Thursday, September 02, 2010

Thursday Thoughts

In my last post, I mentioned that I was working on a series of intaglio prints. Since then, I pulled out my press and some old plates and started making test prints. Let's just say that getting back up to speed is a slow process. It takes a while to get everything adjusted correctly and to re-learn the intricacies of effective printing.

Short background: Intaglio printing uses a metal plate in which the image is incised into the surface, creating grooves. With etching, an acid bath is used to eat into the metal; with drypoint, the lines are carved in a way that creates a soft line; with engraving, the lines are carved in a way that creates sharp lines. To make a print, the plate is covered with a very thick ink and then the surface is wiped clean. This leaves ink in the lines. Then the plate is placed on a press, face up, with the paper on top, and then some special heavy felt blankets on top of that for cushioning. Everything is then run between rollers under a good bit of pressure. This transfers the ink from the plate to the paper. If all goes well, you'll have a nice, sharp, clear print.

I'm not there yet. My prints are muddy, with weak lines and way too much plate tone (which comes from not wiping the surface clean enough). I'm apparently not getting enough ink into the lines, not wiping the plate correctly, and don't have the pressure set to the right level. That'll come with some more practice. Reminder to self: you don't unwrap an etching press after three years and immediately pull good prints! Looks like I'm going to burn through a lot more paper before everything's working as it should.

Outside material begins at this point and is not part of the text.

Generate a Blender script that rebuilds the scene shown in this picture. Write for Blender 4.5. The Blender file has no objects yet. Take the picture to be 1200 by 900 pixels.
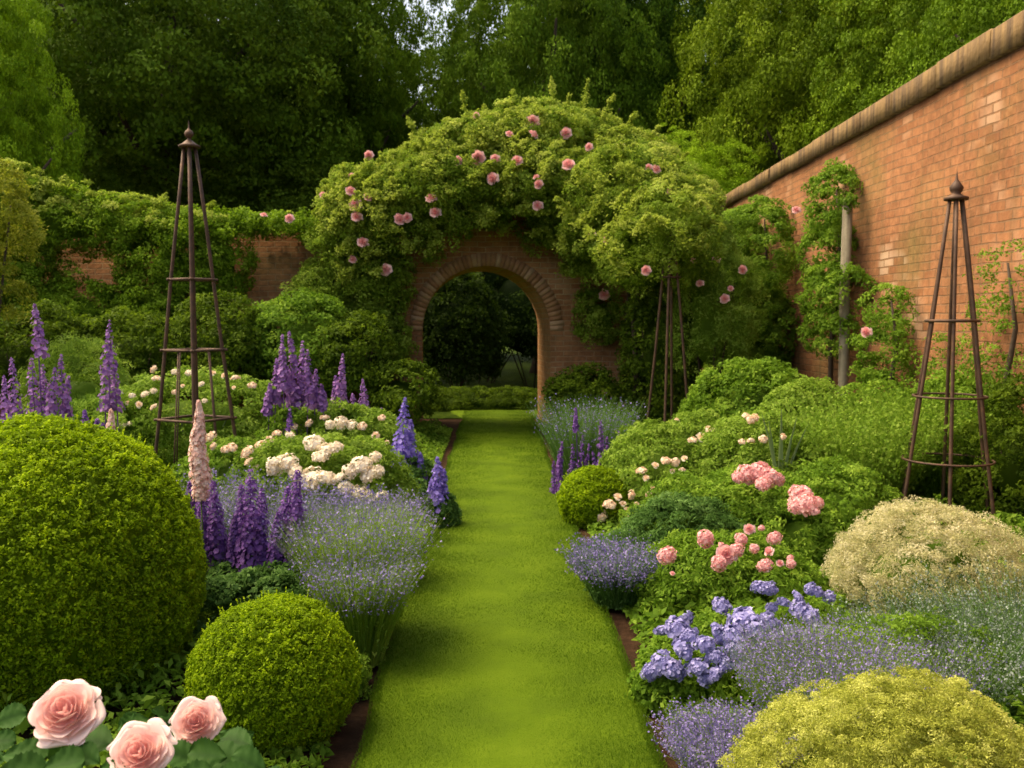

Yesterday, I had other tasks to do outside the studio. I replaced the spark plugs and plug wires on my truck, and reminded myself of why it is that I let a mechanic do most of the work these days. After a couple of hours, lots of cussing, and some busted knuckles, the plugs and wires were replaced and the truck started right up. Beautiful! I used to do almost all my own car maintenance, but over the years have done less and less of it. The main reason is that cars have gotten increasingly complicated and difficult to work on. Open the hood and you'll see tons stuff - equipment, hoses, lines, belts, wires, sensors - crammed into every available cubic inch. Even my Ranger, which is a pretty basic truck, suffers a bit from that malady. Way back when, I had a 1968 Triumph GT6, and access was not a problem. The "hood" was the whole front end. I could flip it up, walk in, sit on the tire, and have everything right out in the open. Carburetors? They're right there, on the right side. Distributor and plugs? On the left. All you needed was a screwdriver, an adjustable wrench, and occasionally a hammer. So easy, even a caveman could do it. Which pretty much describes my approach. Now, you need computers, special tools, and an advanced engineering degree.

Last night, we booked Janis on a trip to San Diego later this month. She's going to go visit family and old friends for a couple of weeks, while I stay home and take care of our two 4-legged daughters. J hasn't visited San Diego in well over two years, which is well over too long. So this will be a good thing for her. She needs to see all her friends/family, and since I've been home from Iraq for four months now, I think she needs a break from me!

But now it's time to get back to the press. Let's see if I can get a decent print today. Wish me luck!